**Stated goal**
Reproduce all the lines exactly as they stand, apart from the pictures.

**Collected data**

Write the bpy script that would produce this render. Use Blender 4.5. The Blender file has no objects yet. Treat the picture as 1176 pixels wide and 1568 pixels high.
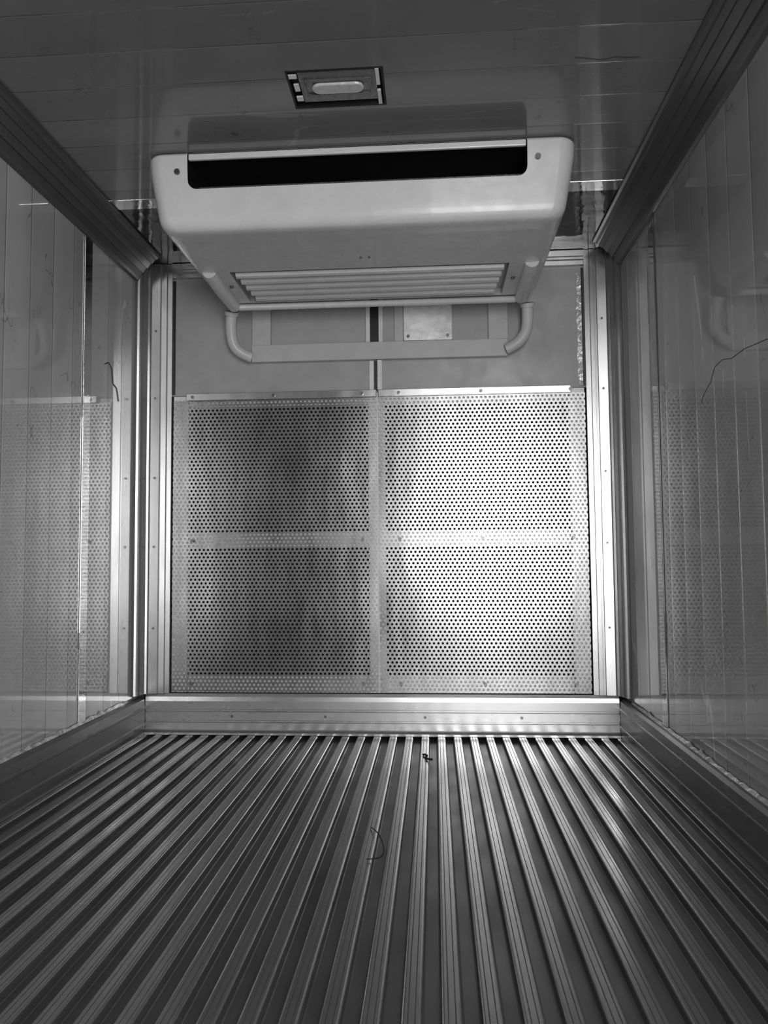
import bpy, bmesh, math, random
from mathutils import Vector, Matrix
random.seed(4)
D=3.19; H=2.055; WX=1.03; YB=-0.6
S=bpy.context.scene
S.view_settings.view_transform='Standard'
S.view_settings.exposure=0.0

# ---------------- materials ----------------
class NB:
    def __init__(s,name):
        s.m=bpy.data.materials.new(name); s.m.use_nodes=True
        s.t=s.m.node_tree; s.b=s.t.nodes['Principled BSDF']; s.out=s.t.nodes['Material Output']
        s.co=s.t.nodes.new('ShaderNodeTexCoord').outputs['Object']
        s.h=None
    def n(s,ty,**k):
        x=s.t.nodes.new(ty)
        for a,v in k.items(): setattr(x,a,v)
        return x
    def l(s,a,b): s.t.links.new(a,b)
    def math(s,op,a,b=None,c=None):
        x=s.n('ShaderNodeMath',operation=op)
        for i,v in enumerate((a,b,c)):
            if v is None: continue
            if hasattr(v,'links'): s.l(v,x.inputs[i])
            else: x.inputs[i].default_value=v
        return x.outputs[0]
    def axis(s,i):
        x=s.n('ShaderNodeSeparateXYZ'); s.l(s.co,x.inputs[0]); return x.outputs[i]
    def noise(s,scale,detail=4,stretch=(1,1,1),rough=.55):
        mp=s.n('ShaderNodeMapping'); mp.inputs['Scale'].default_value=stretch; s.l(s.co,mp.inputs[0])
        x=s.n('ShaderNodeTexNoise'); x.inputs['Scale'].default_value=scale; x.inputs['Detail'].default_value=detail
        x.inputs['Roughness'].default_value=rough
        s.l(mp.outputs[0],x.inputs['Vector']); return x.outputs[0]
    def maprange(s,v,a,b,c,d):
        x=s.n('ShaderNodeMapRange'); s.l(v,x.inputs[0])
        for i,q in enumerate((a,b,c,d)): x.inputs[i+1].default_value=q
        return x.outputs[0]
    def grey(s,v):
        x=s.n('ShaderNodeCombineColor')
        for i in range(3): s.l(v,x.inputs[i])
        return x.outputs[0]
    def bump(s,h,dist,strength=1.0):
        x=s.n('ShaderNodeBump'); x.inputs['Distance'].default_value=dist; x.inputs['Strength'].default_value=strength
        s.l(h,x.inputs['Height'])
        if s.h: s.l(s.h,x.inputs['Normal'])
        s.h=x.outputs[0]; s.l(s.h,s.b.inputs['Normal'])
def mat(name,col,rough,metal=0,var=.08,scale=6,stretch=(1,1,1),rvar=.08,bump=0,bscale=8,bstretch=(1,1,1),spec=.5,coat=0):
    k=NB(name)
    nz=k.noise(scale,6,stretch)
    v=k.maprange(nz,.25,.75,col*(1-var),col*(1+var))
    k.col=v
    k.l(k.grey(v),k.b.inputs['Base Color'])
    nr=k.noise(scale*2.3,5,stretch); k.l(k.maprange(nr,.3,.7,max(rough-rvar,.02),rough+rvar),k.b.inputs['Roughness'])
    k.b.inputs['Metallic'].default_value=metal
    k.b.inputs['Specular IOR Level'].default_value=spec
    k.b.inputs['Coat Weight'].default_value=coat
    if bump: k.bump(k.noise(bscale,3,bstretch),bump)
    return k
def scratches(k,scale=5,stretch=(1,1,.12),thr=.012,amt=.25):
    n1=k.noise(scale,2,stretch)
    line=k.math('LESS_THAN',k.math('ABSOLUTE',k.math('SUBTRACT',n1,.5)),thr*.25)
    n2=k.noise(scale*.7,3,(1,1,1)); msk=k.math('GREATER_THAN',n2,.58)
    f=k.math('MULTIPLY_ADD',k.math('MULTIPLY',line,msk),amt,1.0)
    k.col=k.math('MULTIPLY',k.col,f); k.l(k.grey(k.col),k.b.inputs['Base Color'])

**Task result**
Write the bpy script that would produce this render. Use Blender 4.5. The Blender file has no objects yet. Treat the picture as 1176 pixels wide and 1568 pixels high.
import bpy, bmesh, math, random
from mathutils import Vector, Matrix
random.seed(4)
D=3.19; H=2.055; WX=1.03; YB=-0.6
S=bpy.context.scene
S.view_settings.view_transform='Standard'
S.view_settings.exposure=0.0

# ---------------- materials ----------------
class NB:
    def __init__(s,name):
        s.m=bpy.data.materials.new(name); s.m.use_nodes=True
        s.t=s.m.node_tree; s.b=s.t.nodes['Principled BSDF']; s.out=s.t.nodes['Material Output']
        s.co=s.t.nodes.new('ShaderNodeTexCoord').outputs['Object']
        s.h=None
    def n(s,ty,**k):
        x=s.t.nodes.new(ty)
        for a,v in k.items(): setattr(x,a,v)
        return x
    def l(s,a,b): s.t.links.new(a,b)
    def math(s,op,a,b=None,c=None):
        x=s.n('ShaderNodeMath',operation=op)
        for i,v in enumerate((a,b,c)):
            if v is None: continue
            if hasattr(v,'links'): s.l(v,x.inputs[i])
            else: x.inputs[i].default_value=v
        return x.outputs[0]
    def axis(s,i):
        x=s.n('ShaderNodeSeparateXYZ'); s.l(s.co,x.inputs[0]); return x.outputs[i]
    def noise(s,scale,detail=4,stretch=(1,1,1),rough=.55):
        mp=s.n('ShaderNodeMapping'); mp.inputs['Scale'].default_value=stretch; s.l(s.co,mp.inputs[0])
        x=s.n('ShaderNodeTexNoise'); x.inputs['Scale'].default_value=scale; x.inputs['Detail'].default_value=detail
        x.inputs['Roughness'].default_value=rough
        s.l(mp.outputs[0],x.inputs['Vector']); return x.outputs[0]
    def maprange(s,v,a,b,c,d):
        x=s.n('ShaderNodeMapRange'); s.l(v,x.inputs[0])
        for i,q in enumerate((a,b,c,d)): x.inputs[i+1].default_value=q
        return x.outputs[0]
    def grey(s,v):
        x=s.n('ShaderNodeCombineColor')
        for i in range(3): s.l(v,x.inputs[i])
        return x.outputs[0]
    def bump(s,h,dist,strength=1.0):
        x=s.n('ShaderNodeBump'); x.inputs['Distance'].default_value=dist; x.inputs['Strength'].default_value=strength
        s.l(h,x.inputs['Height'])
        if s.h: s.l(s.h,x.inputs['Normal'])
        s.h=x.outputs[0]; s.l(s.h,s.b.inputs['Normal'])
def mat(name,col,rough,metal=0,var=.08,scale=6,stretch=(1,1,1),rvar=.08,bump=0,bscale=8,bstretch=(1,1,1),spec=.5,coat=0):
    k=NB(name)
    nz=k.noise(scale,6,stretch)
    v=k.maprange(nz,.25,.75,col*(1-var),col*(1+var))
    k.col=v
    k.l(k.grey(v),k.b.inputs['Base Color'])
    nr=k.noise(scale*2.3,5,stretch); k.l(k.maprange(nr,.3,.7,max(rough-rvar,.02),rough+rvar),k.b.inputs['Roughness'])
    k.b.inputs['Metallic'].default_value=metal
    k.b.inputs['Specular IOR Level'].default_value=spec
    k.b.inputs['Coat Weight'].default_value=coat
    if bump: k.bump(k.noise(bscale,3,bstretch),bump)
    return k
def scratches(k,scale=5,stretch=(1,1,.12),thr=.012,amt=.25):
    n1=k.noise(scale,2,stretch)
    line=k.math('LESS_THAN',k.math('ABSOLUTE',k.math('SUBTRACT',n1,.5)),thr*.25)
    n2=k.noise(scale*.7,3,(1,1,1)); msk=k.math('GREATER_THAN',n2,.58)
    f=k.math('MULTIPLY_ADD',k.math('MULTIPLY',line,msk),amt,1.0)
    k.col=k.math('MULTIPLY',k.col,f); k.l(k.grey(k.col),k.b.inputs['Base Color'])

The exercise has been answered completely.